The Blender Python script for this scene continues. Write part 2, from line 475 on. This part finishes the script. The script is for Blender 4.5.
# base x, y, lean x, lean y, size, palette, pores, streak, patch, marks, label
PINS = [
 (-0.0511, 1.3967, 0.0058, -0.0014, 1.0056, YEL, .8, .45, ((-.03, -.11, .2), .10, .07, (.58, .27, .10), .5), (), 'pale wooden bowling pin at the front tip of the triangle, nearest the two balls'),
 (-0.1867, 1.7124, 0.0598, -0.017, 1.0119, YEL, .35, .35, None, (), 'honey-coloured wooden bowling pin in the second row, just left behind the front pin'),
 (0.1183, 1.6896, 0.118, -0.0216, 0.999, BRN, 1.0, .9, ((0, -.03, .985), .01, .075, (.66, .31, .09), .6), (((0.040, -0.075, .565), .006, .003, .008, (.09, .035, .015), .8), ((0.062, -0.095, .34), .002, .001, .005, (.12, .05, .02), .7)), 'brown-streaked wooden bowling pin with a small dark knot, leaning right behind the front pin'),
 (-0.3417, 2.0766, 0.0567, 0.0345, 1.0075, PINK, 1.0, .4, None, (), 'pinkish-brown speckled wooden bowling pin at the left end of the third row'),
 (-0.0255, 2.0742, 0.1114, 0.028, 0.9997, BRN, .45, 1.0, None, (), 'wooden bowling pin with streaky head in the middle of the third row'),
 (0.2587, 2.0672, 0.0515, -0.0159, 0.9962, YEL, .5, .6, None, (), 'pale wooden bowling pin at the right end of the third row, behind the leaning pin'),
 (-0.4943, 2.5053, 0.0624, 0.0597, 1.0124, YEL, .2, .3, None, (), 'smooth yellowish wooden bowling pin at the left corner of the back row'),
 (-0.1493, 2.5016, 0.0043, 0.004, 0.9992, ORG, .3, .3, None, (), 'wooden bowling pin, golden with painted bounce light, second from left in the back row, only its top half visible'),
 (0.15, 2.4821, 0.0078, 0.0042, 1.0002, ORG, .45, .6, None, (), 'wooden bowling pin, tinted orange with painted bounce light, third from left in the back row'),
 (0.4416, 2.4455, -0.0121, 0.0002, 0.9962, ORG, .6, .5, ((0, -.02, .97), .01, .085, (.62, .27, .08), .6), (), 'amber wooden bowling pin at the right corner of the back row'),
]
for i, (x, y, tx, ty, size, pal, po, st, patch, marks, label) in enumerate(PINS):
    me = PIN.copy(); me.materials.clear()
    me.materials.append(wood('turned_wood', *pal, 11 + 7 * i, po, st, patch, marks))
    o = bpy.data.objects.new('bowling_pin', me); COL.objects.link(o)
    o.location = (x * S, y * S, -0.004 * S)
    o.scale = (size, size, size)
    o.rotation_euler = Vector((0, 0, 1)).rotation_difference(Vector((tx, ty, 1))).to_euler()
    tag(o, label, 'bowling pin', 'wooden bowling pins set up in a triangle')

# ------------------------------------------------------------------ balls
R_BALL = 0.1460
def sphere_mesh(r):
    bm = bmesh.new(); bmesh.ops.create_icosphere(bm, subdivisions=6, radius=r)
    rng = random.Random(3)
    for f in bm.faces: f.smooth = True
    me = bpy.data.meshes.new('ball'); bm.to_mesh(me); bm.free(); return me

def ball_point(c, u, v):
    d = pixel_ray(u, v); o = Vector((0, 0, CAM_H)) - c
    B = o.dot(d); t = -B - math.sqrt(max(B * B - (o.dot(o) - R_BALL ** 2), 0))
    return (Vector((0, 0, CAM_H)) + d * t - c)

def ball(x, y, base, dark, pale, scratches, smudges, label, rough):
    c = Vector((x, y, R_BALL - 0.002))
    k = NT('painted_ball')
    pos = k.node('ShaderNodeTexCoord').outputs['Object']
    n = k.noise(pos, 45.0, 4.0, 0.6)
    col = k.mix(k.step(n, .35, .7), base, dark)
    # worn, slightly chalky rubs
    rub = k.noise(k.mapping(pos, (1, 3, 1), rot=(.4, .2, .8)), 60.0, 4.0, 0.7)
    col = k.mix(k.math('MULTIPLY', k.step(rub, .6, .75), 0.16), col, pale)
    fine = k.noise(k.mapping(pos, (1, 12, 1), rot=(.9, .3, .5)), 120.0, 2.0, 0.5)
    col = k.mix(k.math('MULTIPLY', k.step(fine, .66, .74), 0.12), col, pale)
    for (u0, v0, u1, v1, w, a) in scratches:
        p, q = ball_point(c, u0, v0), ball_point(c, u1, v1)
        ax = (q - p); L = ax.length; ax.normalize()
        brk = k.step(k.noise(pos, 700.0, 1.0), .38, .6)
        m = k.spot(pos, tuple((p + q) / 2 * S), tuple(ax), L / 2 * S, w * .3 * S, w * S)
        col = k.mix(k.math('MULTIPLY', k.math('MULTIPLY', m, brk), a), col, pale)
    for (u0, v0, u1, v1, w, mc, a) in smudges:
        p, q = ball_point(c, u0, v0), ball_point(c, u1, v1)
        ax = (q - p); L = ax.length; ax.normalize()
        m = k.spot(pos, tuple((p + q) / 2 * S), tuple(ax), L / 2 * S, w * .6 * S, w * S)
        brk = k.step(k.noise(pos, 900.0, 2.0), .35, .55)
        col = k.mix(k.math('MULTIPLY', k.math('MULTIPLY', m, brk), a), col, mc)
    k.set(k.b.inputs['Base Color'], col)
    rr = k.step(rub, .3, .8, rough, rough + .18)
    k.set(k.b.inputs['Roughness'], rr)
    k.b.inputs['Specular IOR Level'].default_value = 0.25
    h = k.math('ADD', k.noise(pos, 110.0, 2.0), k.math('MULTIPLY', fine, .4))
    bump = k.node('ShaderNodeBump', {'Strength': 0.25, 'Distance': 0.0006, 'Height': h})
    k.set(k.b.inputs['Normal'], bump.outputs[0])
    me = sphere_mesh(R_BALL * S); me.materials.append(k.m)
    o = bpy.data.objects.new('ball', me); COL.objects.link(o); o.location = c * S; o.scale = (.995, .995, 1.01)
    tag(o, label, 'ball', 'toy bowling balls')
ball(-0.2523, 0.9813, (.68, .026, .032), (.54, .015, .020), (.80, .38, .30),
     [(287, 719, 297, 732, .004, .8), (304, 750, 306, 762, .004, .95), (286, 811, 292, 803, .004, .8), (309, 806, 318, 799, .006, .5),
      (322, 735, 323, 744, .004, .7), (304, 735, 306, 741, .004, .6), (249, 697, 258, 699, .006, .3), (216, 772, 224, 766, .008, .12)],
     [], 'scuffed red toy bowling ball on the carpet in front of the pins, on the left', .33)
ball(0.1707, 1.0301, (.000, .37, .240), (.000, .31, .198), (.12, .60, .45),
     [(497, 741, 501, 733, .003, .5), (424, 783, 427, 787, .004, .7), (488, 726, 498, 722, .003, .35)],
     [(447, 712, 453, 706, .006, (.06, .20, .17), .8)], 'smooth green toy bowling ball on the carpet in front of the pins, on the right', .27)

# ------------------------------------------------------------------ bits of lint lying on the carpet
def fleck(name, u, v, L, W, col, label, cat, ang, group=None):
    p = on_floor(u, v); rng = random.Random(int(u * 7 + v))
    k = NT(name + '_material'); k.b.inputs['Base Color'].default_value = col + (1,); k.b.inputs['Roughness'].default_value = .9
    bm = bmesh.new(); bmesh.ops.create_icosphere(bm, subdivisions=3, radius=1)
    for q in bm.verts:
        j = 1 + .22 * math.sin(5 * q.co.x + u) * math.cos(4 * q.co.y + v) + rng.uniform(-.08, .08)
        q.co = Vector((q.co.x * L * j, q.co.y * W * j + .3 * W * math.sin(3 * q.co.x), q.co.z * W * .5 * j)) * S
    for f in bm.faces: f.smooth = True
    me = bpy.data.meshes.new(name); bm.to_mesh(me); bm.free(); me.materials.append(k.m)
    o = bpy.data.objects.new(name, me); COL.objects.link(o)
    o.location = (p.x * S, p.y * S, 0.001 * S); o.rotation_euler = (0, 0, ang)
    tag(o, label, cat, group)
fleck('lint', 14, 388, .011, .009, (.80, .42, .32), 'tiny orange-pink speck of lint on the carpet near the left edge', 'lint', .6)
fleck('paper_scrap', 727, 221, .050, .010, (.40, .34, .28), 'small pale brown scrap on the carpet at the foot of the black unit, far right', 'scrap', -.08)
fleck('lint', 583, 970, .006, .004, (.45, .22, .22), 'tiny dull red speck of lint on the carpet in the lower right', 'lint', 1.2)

....

§ What the exercise asks
Among the lines above, determine how many hold the word "from"; report the figure alone.

§ Correct output
3